After years of heady growth, Lego stunned the industry in September when it said its first-half 2017 sales fell for the first time in more than a decade. The privately held firm also cut 1,400 jobs, or nearly 8% of its global workforce, to adapt to the slowdown.
Sales for the full year ultimately dropped 7% to $5.8 billion, excluding currency fluctuations (Lego toys are sold in 123 countries). And the demise of giant retailer Toys R Us Inc. only added to the pressure. Lego’s rivals Mattel Inc. and Hasbro Inc. also have struggled with slowing sales growth.
Amid all this, Lego last fall named a new chief executive, Niels Christiansen, to turn things around. The 52-year-old Dane had been CEO of the Danish industrial group Danfoss.
Christiansen is known for being digitally savvy, which could be a key asset because kids are increasingly spending more time with tablets, smartphones and other digital technology either with, or in place of, conventional toys.
During a recent visit to Lego’s office in Hollywood, Christiansen talked about the headwinds facing Lego and the toy industry. (The Legoland theme parks and discovery centers around the world, including in Carlsbad, are based on Lego Group trademarks but are owned and operated by Britain’s Merlin Entertainments Group.) Here’s an excerpt of the interview, which was edited for space and clarity:
The U.S. market accounts for what percentage of your total sales?
It’s in the 15% to 20% range.
What is the size of your U.S. workforce?
Out of the 17,000 global company workforce, it’s a bit more than 2,000 in the U.S.
Lego’s executive chairman, Jorgen Vig Knudstorp, has said Lego simply didn’t have toys that were popular enough to keep sales growing last year. Is that the case?
There’s going to be some uncertainty about whether we can provide the innovation; that we can hit the themes that are cool and right for kids right now. That’s what we’re putting a lot of emphasis on right now to really unleash the creativity in our organization.
We’re basically changing 60% of our product line every single year. So that’s a huge task to continue to come up with toys that hit that right every single year.

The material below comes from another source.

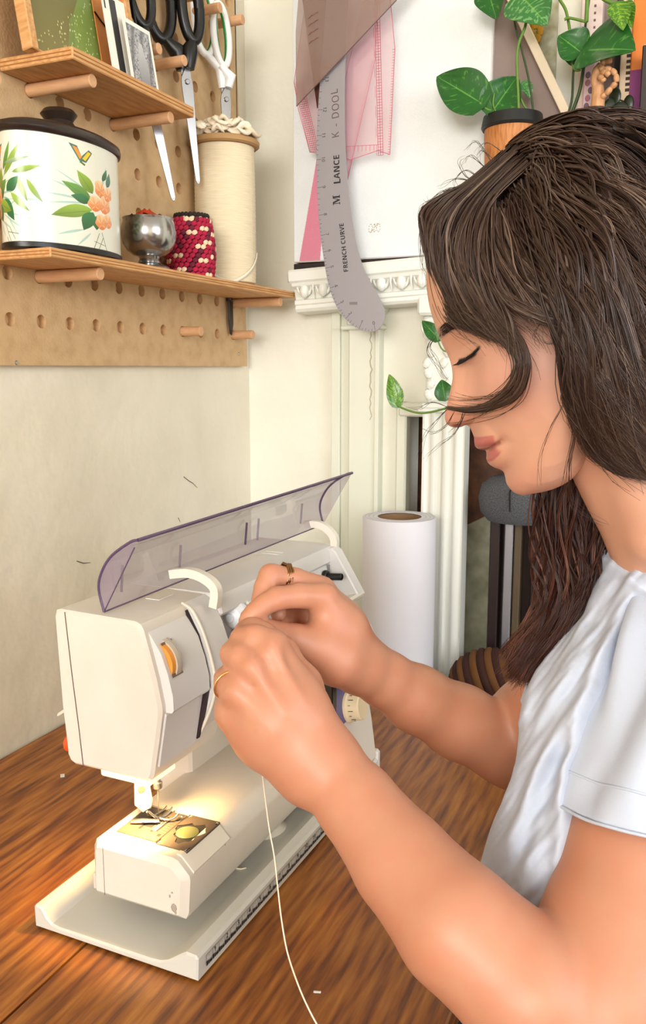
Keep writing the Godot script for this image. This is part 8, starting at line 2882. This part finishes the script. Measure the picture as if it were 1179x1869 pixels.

We also need to see this in the perspective of Lego having had a decade of supernatural high growth. I see this as more of a consolidation phase on top of a very high growth phase.
We often hear that one reason for slumping toy sales is that kids are migrating to digital products at an earlier age. Is that true?
It’s definitely true that they have a lot of interest in iPads and tablets and digital. In our opinion it’s not an either/or. One of the big tasks ahead of us, innovation-wise, is to provide the blend between digital and physical play.
I wouldn’t say it’s taking away from physical toys; it’s expanding that. We don’t look at the world as only physical or only digital. We just need to incorporate digital into our play experience and that’s where a lot of our innovation goes these days.
How is Lego doing that so far?
There is Lego Boost, where you learn how to code and program on a digital tablet or whatever to make the physical toy work. It also could be Duplo trains or City trains for older kids, where you control and steer from your digital tablet, but it’s actually running in the physical world.
Even a 3-year-old can control a Duplo train from the iPad. And we can do that in a much more advanced way with some of our Technic products or with the Lego City Train for 10- or 12- or 13-year-olds.
We also launched an augmented reality kit in December that allows people to overlay physical play of Lego toys with augmented reality.
But the idea of building a toy with iconic Lego bricks remains intact?
The Lego brick experience is different. You can build it from the instructions and get that learning and the exciting experience of actually creating something. Then you can role play with it, like you can with a lot of toys, and then you can take it apart and you have unending opportunities. Only your imagination sets the limit for what you do after that.
That’s combined with a very high-quality toy, a very safe toy that will last for generations. That’s a unique proposition for a toy and that’s what we need to live up to.
What percentage of Lego’s sales had gone to Toys R Us, and can you replace those sales with sales to other retailers?
We’re talking a 5% to 7% customer. We’re working very closely with the other retail partners now. They’re quite confident and they have plans in place that they can pick up a lot of the sales that used to go through Toys R Us. We may not get it all back, but we will get a very big part of that in other channels, in our own channels and e-commerce.
The second half of this year is going to show how that plays out.
Many popular toys are based on popular movies. Will Lego compete to keep acquiring toy rights to those films?
We’ve been working closely with the likes of Disney for 20 years. And we brought, in many ways, Star Wars to life for many kids. It’s going to continue to be very important. You’ll never see one toy company having all the intellectual property.
You reached out for this job. Why?
Lego is an awesome company, a very special company. When you talk about mission- and purpose-driven companies, in my mind Lego is the prime example of that in the world. The purpose of making children smile and play and grow and learn, in my mind, it doesn’t get any better.